**Required work**
Return, exactly as written, the lines from the one containing "Reconstruct this image" through the one containing "return tuple(((v /", with both ends included.

━━━━━ Material provided

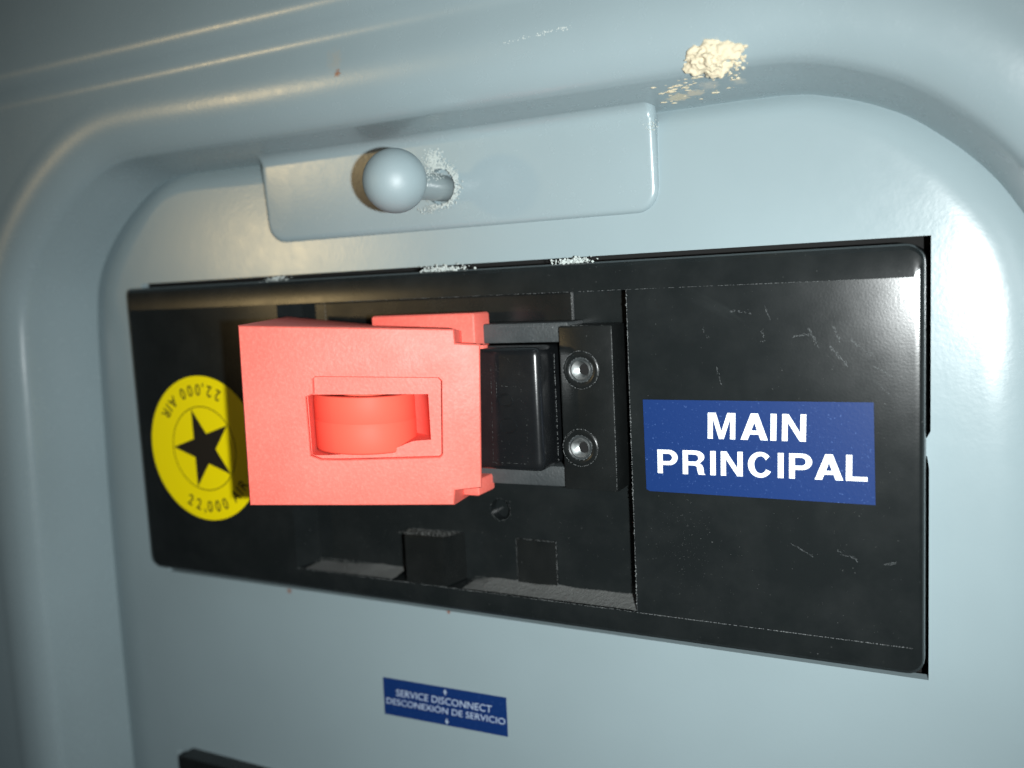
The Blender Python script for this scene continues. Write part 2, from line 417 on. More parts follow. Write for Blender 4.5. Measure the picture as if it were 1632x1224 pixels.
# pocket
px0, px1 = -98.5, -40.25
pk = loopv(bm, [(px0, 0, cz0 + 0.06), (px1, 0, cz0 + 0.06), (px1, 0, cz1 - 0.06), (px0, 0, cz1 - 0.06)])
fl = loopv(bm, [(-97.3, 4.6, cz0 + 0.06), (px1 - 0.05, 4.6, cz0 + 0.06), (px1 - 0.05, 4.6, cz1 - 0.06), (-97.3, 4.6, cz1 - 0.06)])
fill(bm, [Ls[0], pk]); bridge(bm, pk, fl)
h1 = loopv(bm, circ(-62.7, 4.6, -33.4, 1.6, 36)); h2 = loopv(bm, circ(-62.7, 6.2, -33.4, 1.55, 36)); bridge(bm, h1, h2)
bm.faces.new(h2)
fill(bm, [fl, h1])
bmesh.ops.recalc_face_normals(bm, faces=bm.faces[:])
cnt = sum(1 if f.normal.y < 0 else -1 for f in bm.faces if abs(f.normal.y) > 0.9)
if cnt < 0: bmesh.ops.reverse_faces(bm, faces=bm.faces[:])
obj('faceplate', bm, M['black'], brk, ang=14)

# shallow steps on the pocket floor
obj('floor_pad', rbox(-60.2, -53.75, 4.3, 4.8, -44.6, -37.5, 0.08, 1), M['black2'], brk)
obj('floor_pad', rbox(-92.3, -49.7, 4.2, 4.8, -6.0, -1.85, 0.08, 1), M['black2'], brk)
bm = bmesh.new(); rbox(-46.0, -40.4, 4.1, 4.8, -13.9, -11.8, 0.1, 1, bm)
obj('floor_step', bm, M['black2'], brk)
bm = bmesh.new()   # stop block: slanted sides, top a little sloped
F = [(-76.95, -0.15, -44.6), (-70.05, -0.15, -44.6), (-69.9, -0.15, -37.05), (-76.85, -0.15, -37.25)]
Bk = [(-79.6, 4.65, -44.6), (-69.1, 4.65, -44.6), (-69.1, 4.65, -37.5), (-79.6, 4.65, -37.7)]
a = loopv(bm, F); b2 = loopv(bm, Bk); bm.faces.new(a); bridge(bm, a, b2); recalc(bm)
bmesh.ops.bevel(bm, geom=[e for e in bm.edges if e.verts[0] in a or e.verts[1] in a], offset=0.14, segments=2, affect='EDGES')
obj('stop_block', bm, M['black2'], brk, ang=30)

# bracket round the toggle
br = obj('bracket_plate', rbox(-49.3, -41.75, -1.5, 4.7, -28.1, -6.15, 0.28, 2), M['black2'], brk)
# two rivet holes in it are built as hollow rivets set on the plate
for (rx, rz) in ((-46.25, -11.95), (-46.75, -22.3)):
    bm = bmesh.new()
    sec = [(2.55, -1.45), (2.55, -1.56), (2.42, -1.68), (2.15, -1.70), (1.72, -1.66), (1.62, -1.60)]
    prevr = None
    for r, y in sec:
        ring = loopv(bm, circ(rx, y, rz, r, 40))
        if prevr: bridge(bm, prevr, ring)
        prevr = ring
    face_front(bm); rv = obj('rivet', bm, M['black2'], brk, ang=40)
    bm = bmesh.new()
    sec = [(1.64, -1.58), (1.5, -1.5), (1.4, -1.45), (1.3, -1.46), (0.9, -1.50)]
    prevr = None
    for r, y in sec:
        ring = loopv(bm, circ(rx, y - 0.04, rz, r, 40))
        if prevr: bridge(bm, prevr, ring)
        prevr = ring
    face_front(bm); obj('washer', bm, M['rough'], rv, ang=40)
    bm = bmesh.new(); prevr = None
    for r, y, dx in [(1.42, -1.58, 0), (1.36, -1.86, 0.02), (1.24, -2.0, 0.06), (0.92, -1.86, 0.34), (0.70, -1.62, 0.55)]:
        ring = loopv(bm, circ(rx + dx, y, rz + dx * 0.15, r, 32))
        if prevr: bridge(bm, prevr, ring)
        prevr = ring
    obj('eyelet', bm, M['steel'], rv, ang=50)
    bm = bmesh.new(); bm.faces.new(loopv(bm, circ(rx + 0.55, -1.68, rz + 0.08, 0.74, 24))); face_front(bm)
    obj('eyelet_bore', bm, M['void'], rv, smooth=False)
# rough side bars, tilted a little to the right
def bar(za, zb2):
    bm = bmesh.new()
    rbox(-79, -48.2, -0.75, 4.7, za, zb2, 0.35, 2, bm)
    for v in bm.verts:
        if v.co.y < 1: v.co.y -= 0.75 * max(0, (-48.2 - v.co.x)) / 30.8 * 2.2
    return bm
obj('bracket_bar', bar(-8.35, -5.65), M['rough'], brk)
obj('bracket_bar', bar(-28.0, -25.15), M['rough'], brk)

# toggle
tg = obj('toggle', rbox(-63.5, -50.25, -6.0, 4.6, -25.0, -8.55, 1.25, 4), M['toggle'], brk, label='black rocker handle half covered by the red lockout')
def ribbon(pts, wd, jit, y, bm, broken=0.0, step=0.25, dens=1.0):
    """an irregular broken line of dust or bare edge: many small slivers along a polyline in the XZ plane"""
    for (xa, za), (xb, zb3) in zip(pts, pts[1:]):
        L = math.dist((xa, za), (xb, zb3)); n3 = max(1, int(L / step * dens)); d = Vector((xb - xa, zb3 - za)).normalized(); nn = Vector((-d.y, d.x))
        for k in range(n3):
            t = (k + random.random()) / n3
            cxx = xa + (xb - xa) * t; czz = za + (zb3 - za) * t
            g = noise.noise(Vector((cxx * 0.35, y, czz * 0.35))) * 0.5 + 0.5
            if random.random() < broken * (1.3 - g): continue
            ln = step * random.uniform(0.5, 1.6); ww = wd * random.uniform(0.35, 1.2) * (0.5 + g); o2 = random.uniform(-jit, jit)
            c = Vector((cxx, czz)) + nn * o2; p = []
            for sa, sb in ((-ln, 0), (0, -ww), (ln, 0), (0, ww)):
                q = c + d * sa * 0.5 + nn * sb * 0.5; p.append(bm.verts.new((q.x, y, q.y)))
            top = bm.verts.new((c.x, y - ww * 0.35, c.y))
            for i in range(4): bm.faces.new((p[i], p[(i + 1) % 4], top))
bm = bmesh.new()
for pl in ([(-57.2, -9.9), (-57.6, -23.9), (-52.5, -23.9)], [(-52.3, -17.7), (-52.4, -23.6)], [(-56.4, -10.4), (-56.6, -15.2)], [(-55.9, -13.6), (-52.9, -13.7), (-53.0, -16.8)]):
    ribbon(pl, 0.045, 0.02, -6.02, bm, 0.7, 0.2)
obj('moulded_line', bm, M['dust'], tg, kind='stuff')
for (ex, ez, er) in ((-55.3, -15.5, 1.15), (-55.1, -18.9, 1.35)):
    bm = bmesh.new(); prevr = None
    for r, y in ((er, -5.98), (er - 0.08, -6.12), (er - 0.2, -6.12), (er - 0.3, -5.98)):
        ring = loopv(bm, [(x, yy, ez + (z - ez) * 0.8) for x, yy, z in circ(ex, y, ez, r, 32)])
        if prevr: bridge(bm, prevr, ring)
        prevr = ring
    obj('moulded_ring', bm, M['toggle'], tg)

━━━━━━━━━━
━━━━━ Material provided

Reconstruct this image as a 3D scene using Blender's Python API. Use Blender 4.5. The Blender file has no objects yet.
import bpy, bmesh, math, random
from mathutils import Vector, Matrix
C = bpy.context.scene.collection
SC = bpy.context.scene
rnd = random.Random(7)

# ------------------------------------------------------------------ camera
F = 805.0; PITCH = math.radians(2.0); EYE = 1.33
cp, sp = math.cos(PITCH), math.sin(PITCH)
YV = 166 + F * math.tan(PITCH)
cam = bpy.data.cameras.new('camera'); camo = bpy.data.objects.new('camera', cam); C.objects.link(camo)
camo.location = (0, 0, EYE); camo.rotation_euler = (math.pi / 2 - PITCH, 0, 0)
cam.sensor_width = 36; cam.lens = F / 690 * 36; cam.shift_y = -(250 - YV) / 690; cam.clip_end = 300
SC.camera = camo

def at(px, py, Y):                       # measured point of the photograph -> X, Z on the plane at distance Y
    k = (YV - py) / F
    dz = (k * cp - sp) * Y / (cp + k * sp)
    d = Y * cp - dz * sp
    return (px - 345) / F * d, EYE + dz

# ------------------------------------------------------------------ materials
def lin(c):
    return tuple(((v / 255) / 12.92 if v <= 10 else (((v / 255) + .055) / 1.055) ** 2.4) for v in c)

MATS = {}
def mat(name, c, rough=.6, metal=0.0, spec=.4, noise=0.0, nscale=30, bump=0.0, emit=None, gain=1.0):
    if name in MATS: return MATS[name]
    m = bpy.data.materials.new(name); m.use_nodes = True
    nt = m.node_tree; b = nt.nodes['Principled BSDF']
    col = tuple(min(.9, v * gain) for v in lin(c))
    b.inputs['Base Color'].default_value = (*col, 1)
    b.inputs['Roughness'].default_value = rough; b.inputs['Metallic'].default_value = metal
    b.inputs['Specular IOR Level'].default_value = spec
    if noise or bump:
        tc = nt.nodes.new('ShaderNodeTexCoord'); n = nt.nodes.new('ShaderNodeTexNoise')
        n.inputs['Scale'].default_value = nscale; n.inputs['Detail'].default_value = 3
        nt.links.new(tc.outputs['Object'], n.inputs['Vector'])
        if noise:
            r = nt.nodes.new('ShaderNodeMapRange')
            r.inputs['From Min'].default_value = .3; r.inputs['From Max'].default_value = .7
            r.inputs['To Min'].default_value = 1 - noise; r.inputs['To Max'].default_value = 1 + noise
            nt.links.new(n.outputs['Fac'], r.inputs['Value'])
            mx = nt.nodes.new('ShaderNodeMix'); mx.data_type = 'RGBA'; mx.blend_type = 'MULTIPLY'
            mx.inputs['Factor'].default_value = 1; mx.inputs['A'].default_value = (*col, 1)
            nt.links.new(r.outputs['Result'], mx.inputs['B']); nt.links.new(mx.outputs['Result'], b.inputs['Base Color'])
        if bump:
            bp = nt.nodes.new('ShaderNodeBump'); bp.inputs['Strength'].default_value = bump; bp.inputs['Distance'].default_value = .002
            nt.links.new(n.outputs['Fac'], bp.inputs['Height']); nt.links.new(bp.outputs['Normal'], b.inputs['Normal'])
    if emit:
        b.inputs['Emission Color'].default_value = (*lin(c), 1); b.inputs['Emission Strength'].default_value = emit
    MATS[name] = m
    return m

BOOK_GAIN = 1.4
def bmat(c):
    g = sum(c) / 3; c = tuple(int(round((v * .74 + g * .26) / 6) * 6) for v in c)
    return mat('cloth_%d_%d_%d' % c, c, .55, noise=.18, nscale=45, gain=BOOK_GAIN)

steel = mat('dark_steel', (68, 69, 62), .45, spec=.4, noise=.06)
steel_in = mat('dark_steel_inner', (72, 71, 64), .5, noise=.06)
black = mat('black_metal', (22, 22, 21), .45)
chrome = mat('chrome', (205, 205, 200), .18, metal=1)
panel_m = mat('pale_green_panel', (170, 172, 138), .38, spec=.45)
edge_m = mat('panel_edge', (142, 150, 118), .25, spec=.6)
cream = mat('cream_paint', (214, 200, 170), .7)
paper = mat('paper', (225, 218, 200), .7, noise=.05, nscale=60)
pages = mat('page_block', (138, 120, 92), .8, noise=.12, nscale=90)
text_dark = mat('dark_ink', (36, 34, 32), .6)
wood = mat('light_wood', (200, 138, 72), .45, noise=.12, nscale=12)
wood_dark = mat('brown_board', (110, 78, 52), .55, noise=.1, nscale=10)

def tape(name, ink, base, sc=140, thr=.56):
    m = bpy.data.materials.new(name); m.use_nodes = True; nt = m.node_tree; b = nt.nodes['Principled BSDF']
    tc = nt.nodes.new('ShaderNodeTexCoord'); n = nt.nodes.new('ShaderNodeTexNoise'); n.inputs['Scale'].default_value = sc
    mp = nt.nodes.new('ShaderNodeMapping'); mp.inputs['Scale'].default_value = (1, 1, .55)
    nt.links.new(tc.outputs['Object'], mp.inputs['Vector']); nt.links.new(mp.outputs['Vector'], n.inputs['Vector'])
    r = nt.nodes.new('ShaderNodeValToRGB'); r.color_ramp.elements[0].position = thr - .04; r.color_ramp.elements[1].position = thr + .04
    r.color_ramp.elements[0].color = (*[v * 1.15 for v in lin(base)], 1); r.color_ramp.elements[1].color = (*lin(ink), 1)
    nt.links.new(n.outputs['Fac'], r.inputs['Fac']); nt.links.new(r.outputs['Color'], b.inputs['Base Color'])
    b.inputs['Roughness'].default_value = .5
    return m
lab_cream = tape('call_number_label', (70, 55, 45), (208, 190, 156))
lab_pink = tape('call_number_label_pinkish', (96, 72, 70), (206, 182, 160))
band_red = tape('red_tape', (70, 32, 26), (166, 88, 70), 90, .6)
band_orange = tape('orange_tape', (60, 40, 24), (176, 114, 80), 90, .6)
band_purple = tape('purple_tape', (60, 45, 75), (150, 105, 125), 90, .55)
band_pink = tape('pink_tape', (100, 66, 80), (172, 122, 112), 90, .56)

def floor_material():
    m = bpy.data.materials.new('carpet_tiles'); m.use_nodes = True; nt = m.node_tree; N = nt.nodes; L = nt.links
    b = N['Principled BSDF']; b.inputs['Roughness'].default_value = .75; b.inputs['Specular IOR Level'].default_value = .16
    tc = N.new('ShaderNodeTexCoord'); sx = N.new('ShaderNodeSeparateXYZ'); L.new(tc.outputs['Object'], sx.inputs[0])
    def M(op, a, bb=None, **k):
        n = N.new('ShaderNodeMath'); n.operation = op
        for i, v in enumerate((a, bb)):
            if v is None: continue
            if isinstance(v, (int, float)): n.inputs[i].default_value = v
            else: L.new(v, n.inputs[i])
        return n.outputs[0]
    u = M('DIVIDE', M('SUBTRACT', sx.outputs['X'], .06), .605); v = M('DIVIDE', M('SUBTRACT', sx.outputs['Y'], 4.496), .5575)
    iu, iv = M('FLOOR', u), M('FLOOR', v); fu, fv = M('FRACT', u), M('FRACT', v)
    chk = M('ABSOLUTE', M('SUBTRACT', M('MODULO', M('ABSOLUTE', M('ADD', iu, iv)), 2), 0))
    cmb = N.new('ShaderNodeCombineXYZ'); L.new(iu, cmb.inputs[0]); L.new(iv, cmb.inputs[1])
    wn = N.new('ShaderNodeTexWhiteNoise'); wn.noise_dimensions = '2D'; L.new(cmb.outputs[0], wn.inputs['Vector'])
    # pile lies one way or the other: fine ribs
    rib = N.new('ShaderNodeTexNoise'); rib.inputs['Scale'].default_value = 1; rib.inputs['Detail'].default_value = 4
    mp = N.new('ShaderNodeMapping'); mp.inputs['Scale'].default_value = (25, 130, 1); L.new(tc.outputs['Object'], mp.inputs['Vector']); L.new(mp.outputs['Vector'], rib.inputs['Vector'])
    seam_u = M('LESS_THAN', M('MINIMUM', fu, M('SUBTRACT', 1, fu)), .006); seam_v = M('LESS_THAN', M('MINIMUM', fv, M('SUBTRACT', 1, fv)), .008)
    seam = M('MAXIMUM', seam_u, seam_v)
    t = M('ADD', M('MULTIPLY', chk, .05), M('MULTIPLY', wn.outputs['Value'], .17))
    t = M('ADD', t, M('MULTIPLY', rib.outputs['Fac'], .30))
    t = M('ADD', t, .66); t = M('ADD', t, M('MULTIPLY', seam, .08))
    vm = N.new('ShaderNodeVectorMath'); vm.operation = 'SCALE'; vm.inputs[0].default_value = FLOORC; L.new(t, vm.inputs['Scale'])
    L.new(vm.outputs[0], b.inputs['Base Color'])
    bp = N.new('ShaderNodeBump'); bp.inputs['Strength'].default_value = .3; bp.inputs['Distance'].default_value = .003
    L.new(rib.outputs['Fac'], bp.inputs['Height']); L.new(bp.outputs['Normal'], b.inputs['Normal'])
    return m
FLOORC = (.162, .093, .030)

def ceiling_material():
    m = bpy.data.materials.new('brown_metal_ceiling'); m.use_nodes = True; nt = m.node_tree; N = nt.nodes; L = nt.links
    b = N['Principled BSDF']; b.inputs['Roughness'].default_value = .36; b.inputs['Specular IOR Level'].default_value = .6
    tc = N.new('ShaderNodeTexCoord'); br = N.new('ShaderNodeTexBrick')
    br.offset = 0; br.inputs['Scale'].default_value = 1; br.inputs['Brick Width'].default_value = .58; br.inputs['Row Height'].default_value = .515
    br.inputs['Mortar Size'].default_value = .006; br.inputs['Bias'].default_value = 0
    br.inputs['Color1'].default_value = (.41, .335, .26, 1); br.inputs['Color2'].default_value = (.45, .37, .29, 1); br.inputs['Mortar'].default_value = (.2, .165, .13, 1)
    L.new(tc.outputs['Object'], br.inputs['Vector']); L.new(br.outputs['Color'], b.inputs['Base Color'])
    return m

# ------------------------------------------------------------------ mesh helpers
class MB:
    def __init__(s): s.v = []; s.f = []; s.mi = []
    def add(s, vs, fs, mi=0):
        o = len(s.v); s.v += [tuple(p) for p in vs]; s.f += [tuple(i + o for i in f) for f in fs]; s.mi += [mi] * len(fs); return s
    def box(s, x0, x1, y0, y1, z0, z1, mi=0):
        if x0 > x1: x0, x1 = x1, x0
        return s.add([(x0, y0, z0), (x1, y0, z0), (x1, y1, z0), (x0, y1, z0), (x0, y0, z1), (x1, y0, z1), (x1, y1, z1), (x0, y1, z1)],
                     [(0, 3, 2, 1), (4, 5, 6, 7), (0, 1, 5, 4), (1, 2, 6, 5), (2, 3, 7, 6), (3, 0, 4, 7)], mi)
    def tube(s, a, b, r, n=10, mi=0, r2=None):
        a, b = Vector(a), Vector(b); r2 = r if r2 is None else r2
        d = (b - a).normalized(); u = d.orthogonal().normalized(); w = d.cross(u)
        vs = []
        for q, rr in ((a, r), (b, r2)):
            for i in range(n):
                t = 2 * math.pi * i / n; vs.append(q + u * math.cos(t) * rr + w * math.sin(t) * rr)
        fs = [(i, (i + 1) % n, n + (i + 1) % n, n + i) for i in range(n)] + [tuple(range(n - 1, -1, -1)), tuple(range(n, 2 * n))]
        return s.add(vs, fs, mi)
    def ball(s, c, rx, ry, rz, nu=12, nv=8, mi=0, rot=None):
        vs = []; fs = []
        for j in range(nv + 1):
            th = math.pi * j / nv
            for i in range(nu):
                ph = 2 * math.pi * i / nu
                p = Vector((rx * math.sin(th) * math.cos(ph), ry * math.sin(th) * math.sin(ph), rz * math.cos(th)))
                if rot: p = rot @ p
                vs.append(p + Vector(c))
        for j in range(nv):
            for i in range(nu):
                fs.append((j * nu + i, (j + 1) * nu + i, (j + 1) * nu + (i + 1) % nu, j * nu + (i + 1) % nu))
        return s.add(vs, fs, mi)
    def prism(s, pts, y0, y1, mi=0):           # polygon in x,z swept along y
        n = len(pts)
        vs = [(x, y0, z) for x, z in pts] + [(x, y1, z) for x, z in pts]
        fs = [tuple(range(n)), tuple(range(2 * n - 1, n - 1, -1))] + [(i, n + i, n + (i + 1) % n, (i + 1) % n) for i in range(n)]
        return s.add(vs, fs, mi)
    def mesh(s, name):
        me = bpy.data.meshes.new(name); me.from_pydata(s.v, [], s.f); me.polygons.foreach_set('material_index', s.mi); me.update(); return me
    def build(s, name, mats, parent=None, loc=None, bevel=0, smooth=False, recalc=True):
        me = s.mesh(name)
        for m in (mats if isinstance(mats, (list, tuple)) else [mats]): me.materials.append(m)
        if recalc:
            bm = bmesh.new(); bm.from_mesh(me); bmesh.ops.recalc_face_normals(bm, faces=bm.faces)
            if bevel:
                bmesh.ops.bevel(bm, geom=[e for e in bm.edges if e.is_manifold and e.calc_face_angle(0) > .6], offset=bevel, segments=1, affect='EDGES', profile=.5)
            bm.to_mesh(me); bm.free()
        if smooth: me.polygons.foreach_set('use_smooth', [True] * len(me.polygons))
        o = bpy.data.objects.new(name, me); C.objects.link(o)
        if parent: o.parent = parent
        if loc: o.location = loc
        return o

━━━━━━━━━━

**Output for this task**
Reconstruct this image as a 3D scene using Blender's Python API. Use Blender 4.5. The Blender file has no objects yet.
import bpy, bmesh, math, random
from mathutils import Vector, Matrix
C = bpy.context.scene.collection
SC = bpy.context.scene
rnd = random.Random(7)

# ------------------------------------------------------------------ camera
F = 805.0; PITCH = math.radians(2.0); EYE = 1.33
cp, sp = math.cos(PITCH), math.sin(PITCH)
YV = 166 + F * math.tan(PITCH)
cam = bpy.data.cameras.new('camera'); camo = bpy.data.objects.new('camera', cam); C.objects.link(camo)
camo.location = (0, 0, EYE); camo.rotation_euler = (math.pi / 2 - PITCH, 0, 0)
cam.sensor_width = 36; cam.lens = F / 690 * 36; cam.shift_y = -(250 - YV) / 690; cam.clip_end = 300
SC.camera = camo

def at(px, py, Y):                       # measured point of the photograph -> X, Z on the plane at distance Y
    k = (YV - py) / F
    dz = (k * cp - sp) * Y / (cp + k * sp)
    d = Y * cp - dz * sp
    return (px - 345) / F * d, EYE + dz

# ------------------------------------------------------------------ materials
def lin(c):
    return tuple(((v / 255) / 12.92 if v <= 10 else (((v / 255) + .055) / 1.055) ** 2.4) for v in c)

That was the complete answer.